While the US has endorsed regime change in Venezuela and recognizes
opposition leader Juan Guaido as president, the Maduro government
remains in power. It is starting to lead to opposition figures
considering a new approach.
The opposition is now looking at a possibility previously ignored: negotiations. There are even suggestions of giving the ruling Socialist Party some posts in a transitional government to advance things along.
Some European nations were trying to facilitate such negotiations and transition weeks ago, only for the US to angrily condemn the notion, insisting that the regime change was unstoppable, and everyone needs to just accept Maduro is gone.
It’s not clear how the US will react to the opposition taking the same
approach, though the Trump Administration seems to be focused on
ensuring no Socialist Party figures remain in Venezuela’s government,
and that is likely a higher priority than an election or seeing Guaido
installed as president.
Random Guydo and his USAID Red Teams are going to save the day!!
Let’s have some music and party!!!
With yayo from CIA’s Colombia cartels.
That was quick. A longer intimidation period seemed more likely.
The walking back, though, is not a huge surprise. Bolton needed a quick surrender on the ground for this to be bloodless, not Maduro digging in deeper.
If shooting starts now, Trump wears Latino blood going into 2020.
For the life of me I don’t understand why Guaido isn’t arrested for insurrection/rebellion in service of an enemy foreign power. Guaido is the “tip of the spear” of a “mail-order war” against Venezuela. He has no protection from the police or military of the established and accepted-as-legitimate (by the other 196-50=146 non-US-flunky members of the UN) govt of Venezuela. On what theory is Maduro letting him run around free? Is it that Guaido makes himself look foolish/weak/ridiculous, a foreign stooge and clown, and thus discredits himself and the opposition? I don’t get it.

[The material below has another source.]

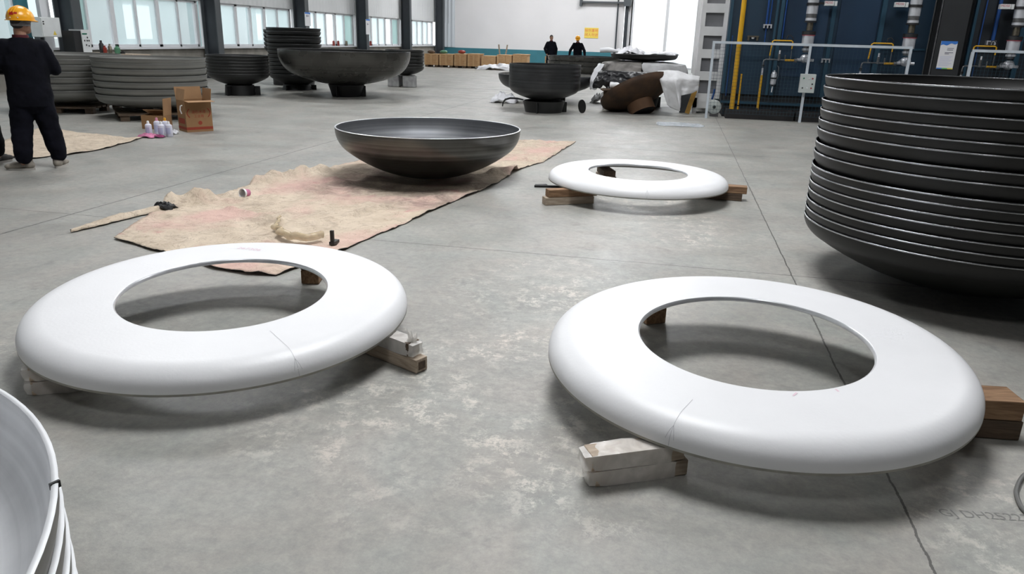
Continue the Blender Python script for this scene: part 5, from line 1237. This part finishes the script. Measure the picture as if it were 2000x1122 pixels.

Or maybe it’s the slow burn. The Israeli’s have arrived in Brazil, courtesy of Bolsonaro. What’s that about? Pressure? Are the Israelis combat trainers? Are there arms being shipped in to the opposition? Do they plan the “peaceful demonstration” with not-so-peaceful attacks on police and military to provoke live-fire retaliation. With that followed by the formulaic “He murders his own people!!” as the justification for an R2P response?
This whole coup/regime change effort goes nowhere without the essential military action to dispose of Maduro (because Maduro, like Assad in Syria, is not going to be scared off.). Bolton/Abrams might convince Trump to deploy US airpower in support of some armed group of “patriotic rebels”, but you have to have the necessary “boots on the ground”, and no way will Trump send US troops. Normally, those “boots” would be provided by a disloyal cadre of the local military, with leadership trained at The Western Hemisphere Institute for Security Cooperation in Fort Benning, Georgia, formerly the US Army School of the Americas. But that’s not happening in this case because disloyal officers are long since gone and Cuban security personnel are on station and on alert. These factors combined with Bolton’s recent threats directed at the Venezuelan officer corps suggest an uphill battle getting them to turn.
Trump cannot possibly be unaware of the consequences of a slow burn coup effort ending in failure on the eve of the 2020 elections. Is Trump giving Pompeo, Bolton, and Abrams the chance to take their best shot — ie dig their own political graves — while preserving the opportunity to be the decisive and effective leader who then terminates their Neocon failure, and lays the blame on them just before the crucial election?
I know it creates a warm and fuzzy feeling for the Trump-haters to call him an idiot. But that emotional self-indulgence, pleasant as it may be, doesn’t explain what’s going on here. Trump is not an idiot.
Help me out here?
“I don’t understand why Guaido isn’t arrested for insurrection/rebellion in service of an enemy foreign power”
Possibly because he has enough support — that could be popular support, or support within the police, or support within the military, or some combination of those three — that Maduro thinks arresting him could plausibly ignite open civil war without an obvious, quick, and easy win.
Or possibly because he’s privately been threatened with US military strikes if Guaido is arrested, and believes that threat would be followed through on.
Or possibly because he’s going out of his way not to add fuel to the “Maduro is a brutal dictator” PR campaigns.
Trump doesn’t have any say in the matter. He’s just left standing there having to react like most modern day presidents have had to do.
We live in a plutocracy. You can’t vote your way out of the empire, there’s no way to put that paste back in the tube.